La confusión engendra confusión, y así, partiendo de este sofisma, se llega a afirmaciones tan sorprendentes como las de aquellos que dicen: “personalmente estoy en contra del aborto, pero me parece antidemocrático imponer mis convicciones a quienes no piensan así”. Resulta tan sorprendente como afirmar “personalmente estoy en contra de la injusticia pero no haré nada por implantar la justicia en el mundo” ¿Puede uno considerarse más demócrata al pensar de este modo? Semejante actitud no es muestra de talante democrático, lo que evidencia es debilidad de las propias convicciones. Siempre que emplee medios lícitos puedo y debo luchar por implantar la justicia a mi alrededor ¿acaso se puede tachar de antidemocrática la actitud de los ecologistas que luchan por lograr una legislación severa contra aquellas industrias altamente contaminantes? ¿sería más acorde con la sociedad democrática no querer imponer esas ideas a los demás y aceptar pacíficamente el hecho de que muchas y poderosas industrias contaminen? Un precedente significativo lo tenemos en el siglo pasado con respecto a la polémica sobre la esclavitud.
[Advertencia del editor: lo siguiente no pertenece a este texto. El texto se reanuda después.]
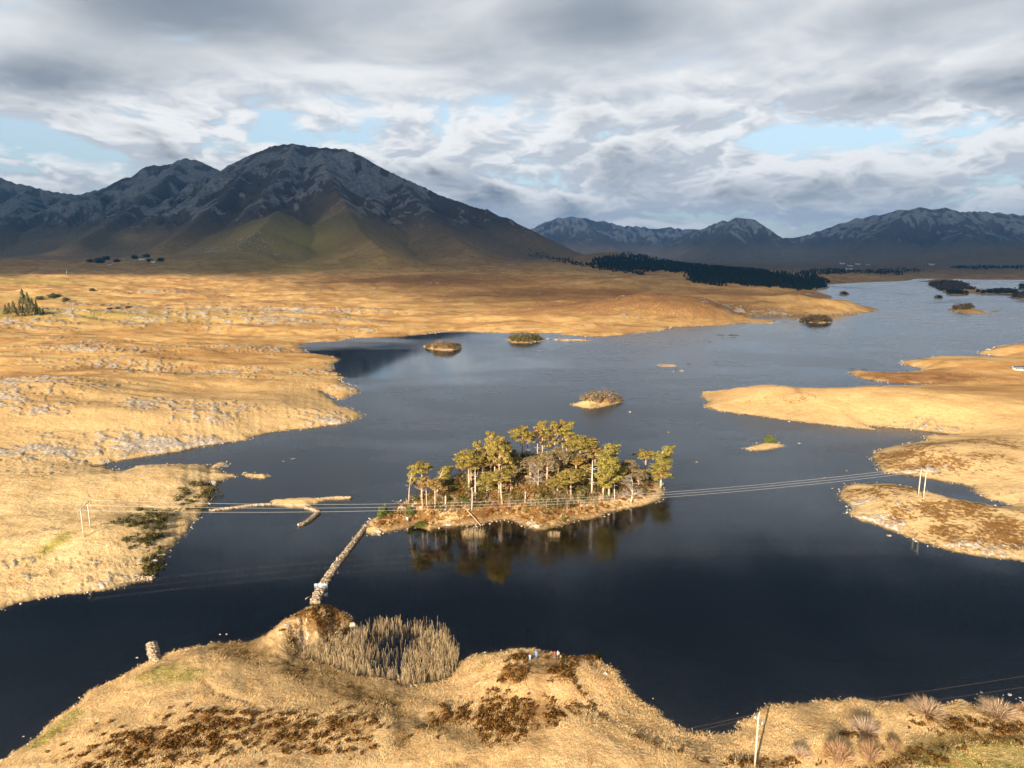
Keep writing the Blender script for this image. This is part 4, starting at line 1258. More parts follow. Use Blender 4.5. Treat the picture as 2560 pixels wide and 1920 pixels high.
TREES = [
    ('P', 715, 1215, 720, 660, 805, 'flag', 'slender pine leaning right, farthest left on the wooded island'),
    ('P', 870, 1180, 675, 805, 1045, 'flat', 'flat-topped pine second from the left end of the island'),
    ('P', 885, 1270, 862, 875, 965, 'thin', 'small half-dead pine under the flat-topped pine on the left'),
    ('P', 940, 1232, 850, 925, 1015, 'thin', 'crooked little pine right of the half-dead one, small tuft on top'),
    ('P', 1045, 1270, 880, 950, 1130, 'dome2', 'low round pine in front of the bare left slope'),
    ('P', 1075, 1080, 722, 1075, 1290, 'flag', 'pine bent right alone on the left skyline slope'),
    ('P', 1390, 880, 690, 1285, 1430, 'dome2', 'small pine at the top of the left slope, wide low crown'),
    ('P', 1470, 1060, 545, 1310, 1620, 'dome', 'broad pine whose crown slopes down over the left skyline'),
    ('P', 1575, 900, 412, 1500, 1640, 'tall', 'dark-stemmed pine behind the bleached dead tree'),
    ('P', 1550, 1150, 765, 1520, 1630, 'dead', 'bleached white dead pine with a broken forked top'),
    ('P', 1505, 1300, 985, 1485, 1580, 'dead', 'grey bare trunk left of the fallen log at the front'),
    ('P', 1660, 1010, 600, 1590, 1740, 'thin', 'thin pine with a dark tuft between two taller crowns'),
    ('P', 1750, 930, 288, 1665, 1825, 'tall', 'pine with the highest top in the left clump'),
    ('P', 1795, 980, 400, 1690, 1880, 'dome2', 'straight orange-stemmed pine below the highest left top'),
    ('P', 1845, 1150, 380, 1760, 2000, 'dome', 'tall pine with a broad rusty crown in the left clump'),
    ('P', 1885, 910, 400, 1850, 2065, 'dome2', 'rust-coloured pine at the right edge of the left clump'),
    ('P', 1890, 1222, 800, 1860, 2110, 'flat', 'leaning pine with a thin flat crown in mid island'),
    ('P', 2000, 1092, 770, 1960, 2100, 'flat', 'twin of the leaning pine, upright with a sparse top'),
    ('P', 2060, 1032, 940, 2040, 2080, 'stump', 'short bare stump in the shrubs of mid island'),
    ('P', 1180, 1302, 1095, 1165, 1195, 'stump', 'pale broken trunk standing alone on the left front bank'),
    ('P', 2175, 1205, 1040, 2160, 2200, 'stump', 'pale stub behind the front thicket of the island'),
    ('P', 2030, 900, 520, 1975, 2120, 'oak', 'greyish tan leafless tree right of the left clump'),
    ('Q', 125, 560, 238, 48, 292, 'dome', 'wide umbrella pine, leftmost of the row on the hilltop'),
    ('Q', 195, 530, 285, 150, 240, 'thin', 'thin pine half hidden by the hilltop umbrella pine'),
    ('Q', 320, 505, 218, 270, 375, 'thin', 'dark-trunked pine second in the hilltop row'),
    ('Q', 385, 525, 152, 335, 512, 'tall', 'tall pine with open branches in the middle of the hilltop row'),
    ('Q', 520, 505, 168, 468, 624, 'tall', 'narrow pine with a side tuft in the hilltop row'),
    ('Q', 635, 545, 150, 600, 720, 'thin', 'slim pine standing close behind the last hilltop pine'),
    ('Q', 690, 570, 170, 650, 855, 'tall2', 'big pine at the right end of the hilltop row'),
    ('Q', 850, 775, 358, 700, 1000, 'dome', 'wide-crowned pine just right of and below the hilltop row'),
    ('Q', 950, 760, 378, 880, 1110, 'dome', 'pine with a spreading crown behind the skeleton pine'),
    ('Q', 1075, 940, 425, 980, 1285, 'flag', 'pine with pale dead limbs under a crown swept right'),
    ('Q', 1000, 1120, 645, 985, 1115, 'dead', 'skeleton pine, white and bare with ladder-like stubs'),
    ('Q', 1140, 1162, 565, 1105, 1330, 'tall2', 'dense green pine reaching low beside the skeleton pine'),
    ('Q', 1215, 1150, 560, 1220, 1465, 'tall2', 'dense green pine, right one of the close green pair'),
    ('Q', 1290, 1160, 905, 1240, 1350, 'dead', 'reddish broken trunk at the foot of the green pair'),
    ('Q', 1655, 875, 528, 1568, 1800, 'flat', 'pine with a flat brown disc of a crown near the right end'),
    ('Q', 1790, 800, 466, 1690, 2035, 'flag', 'pine leaning out over the water at the right end'),
    ('Q', 1870, 950, 600, 1700, 2035, 'tall2', 'bushy pine with drooping boughs at the right tip'),
    ('Q', 320, 1045, 690, 280, 460, 'bare', 'pale leafless tree leaning in the middle of the island'),
    ('Q', 740, 1135, 770, 605, 880, 'dome', 'low spreading pine above the front thicket'),
    ('Q', 565, 1105, 880, 455, 700, 'dome', 'lowest round pine at the front of the island'),
    ('Q', 430, 1010, 550, 325, 570, 'oak', 'tan leafy-looking tree in the centre of the island'),
    ('Q', 570, 890, 490, 480, 720, 'oak', 'tan round-headed tree below the hilltop row'),
    ('Q', 1495, 1195, 875, 1490, 1745, 'bare', 'grey birch with fine red twigs on the right bank'),
    ('Q', 895, 1022, 905, 880, 910, 'stump', 'white stub in the gap right of the low spreading pine'),
    ('Q', 940, 960, 690, 870, 1015, 'flat', 'small green pine under the spreading crowns'),
    ('Q', 1770, 900, 780, 1690, 1850, 'oak', 'pale bushy tree below the leaning right-end pine'),
]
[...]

Estados Unidos, 1857, el juez Roger B. Taney firmaba una sentencia con la que se ratificó y extendió la esclavitud. Sin embargo se daba la circunstancia curiosa de que el propio Taney estaba en contra de la esclavitud y de hecho había liberado años antes a sus propios esclavos. Personalmente estaba en contra de la esclavitud, pero no quería imponer sus puntos de vista a otras personas. Su decisión pasó a la historia como una de las más desafortunadas del siglo XIX. Las convicciones firmes y los valores verdaderos nunca serán un peligro para la sociedad democrática, sino la garantía de un auténtico progreso.